▶ [Request] Give the listing again in full, exactly as written.

▶ [Dataset content]

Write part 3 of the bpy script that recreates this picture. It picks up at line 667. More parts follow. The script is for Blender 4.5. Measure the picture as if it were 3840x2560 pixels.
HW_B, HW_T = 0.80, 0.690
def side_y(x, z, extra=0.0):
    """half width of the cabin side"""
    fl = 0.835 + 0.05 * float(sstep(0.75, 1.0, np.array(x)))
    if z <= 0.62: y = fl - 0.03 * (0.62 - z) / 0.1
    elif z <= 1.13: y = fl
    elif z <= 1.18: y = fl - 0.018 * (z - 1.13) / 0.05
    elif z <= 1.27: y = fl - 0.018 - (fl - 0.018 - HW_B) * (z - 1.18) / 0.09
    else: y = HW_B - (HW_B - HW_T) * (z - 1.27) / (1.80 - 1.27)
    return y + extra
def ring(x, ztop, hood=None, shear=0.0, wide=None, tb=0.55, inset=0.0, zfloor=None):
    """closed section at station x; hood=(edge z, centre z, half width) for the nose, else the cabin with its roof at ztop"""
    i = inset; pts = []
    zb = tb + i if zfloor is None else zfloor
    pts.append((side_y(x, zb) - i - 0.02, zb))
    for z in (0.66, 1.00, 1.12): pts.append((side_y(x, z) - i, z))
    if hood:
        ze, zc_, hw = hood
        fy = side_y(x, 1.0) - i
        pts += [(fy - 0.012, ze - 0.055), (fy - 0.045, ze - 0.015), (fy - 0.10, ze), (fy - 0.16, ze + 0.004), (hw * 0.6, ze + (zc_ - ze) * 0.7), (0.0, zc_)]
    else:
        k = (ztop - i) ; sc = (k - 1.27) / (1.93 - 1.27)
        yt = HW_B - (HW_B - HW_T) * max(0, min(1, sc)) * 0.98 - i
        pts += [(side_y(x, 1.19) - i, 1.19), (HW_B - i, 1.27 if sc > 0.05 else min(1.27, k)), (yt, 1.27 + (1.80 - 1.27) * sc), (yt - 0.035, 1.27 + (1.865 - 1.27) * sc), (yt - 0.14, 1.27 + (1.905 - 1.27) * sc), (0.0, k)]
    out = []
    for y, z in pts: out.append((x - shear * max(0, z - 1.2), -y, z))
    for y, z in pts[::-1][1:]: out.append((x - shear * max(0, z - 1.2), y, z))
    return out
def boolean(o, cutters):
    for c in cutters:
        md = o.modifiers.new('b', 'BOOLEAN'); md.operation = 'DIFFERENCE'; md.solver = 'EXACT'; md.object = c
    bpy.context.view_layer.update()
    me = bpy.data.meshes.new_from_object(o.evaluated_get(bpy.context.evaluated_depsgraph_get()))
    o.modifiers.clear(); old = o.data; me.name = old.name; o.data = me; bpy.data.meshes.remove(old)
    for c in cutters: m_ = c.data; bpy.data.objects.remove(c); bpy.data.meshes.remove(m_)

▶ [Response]
Write part 3 of the bpy script that recreates this picture. It picks up at line 667. More parts follow. The script is for Blender 4.5. Measure the picture as if it were 3840x2560 pixels.
HW_B, HW_T = 0.80, 0.690
def side_y(x, z, extra=0.0):
    """half width of the cabin side"""
    fl = 0.835 + 0.05 * float(sstep(0.75, 1.0, np.array(x)))
    if z <= 0.62: y = fl - 0.03 * (0.62 - z) / 0.1
    elif z <= 1.13: y = fl
    elif z <= 1.18: y = fl - 0.018 * (z - 1.13) / 0.05
    elif z <= 1.27: y = fl - 0.018 - (fl - 0.018 - HW_B) * (z - 1.18) / 0.09
    else: y = HW_B - (HW_B - HW_T) * (z - 1.27) / (1.80 - 1.27)
    return y + extra
def ring(x, ztop, hood=None, shear=0.0, wide=None, tb=0.55, inset=0.0, zfloor=None):
    """closed section at station x; hood=(edge z, centre z, half width) for the nose, else the cabin with its roof at ztop"""
    i = inset; pts = []
    zb = tb + i if zfloor is None else zfloor
    pts.append((side_y(x, zb) - i - 0.02, zb))
    for z in (0.66, 1.00, 1.12): pts.append((side_y(x, z) - i, z))
    if hood:
        ze, zc_, hw = hood
        fy = side_y(x, 1.0) - i
        pts += [(fy - 0.012, ze - 0.055), (fy - 0.045, ze - 0.015), (fy - 0.10, ze), (fy - 0.16, ze + 0.004), (hw * 0.6, ze + (zc_ - ze) * 0.7), (0.0, zc_)]
    else:
        k = (ztop - i) ; sc = (k - 1.27) / (1.93 - 1.27)
        yt = HW_B - (HW_B - HW_T) * max(0, min(1, sc)) * 0.98 - i
        pts += [(side_y(x, 1.19) - i, 1.19), (HW_B - i, 1.27 if sc > 0.05 else min(1.27, k)), (yt, 1.27 + (1.80 - 1.27) * sc), (yt - 0.035, 1.27 + (1.865 - 1.27) * sc), (yt - 0.14, 1.27 + (1.905 - 1.27) * sc), (0.0, k)]
    out = []
    for y, z in pts: out.append((x - shear * max(0, z - 1.2), -y, z))
    for y, z in pts[::-1][1:]: out.append((x - shear * max(0, z - 1.2), y, z))
    return out
def boolean(o, cutters):
    for c in cutters:
        md = o.modifiers.new('b', 'BOOLEAN'); md.operation = 'DIFFERENCE'; md.solver = 'EXACT'; md.object = c
    bpy.context.view_layer.update()
    me = bpy.data.meshes.new_from_object(o.evaluated_get(bpy.context.evaluated_depsgraph_get()))
    o.modifiers.clear(); old = o.data; me.name = old.name; o.data = me; bpy.data.meshes.remove(old)
    for c in cutters: m_ = c.data; bpy.data.objects.remove(c); bpy.data.meshes.remove(m_)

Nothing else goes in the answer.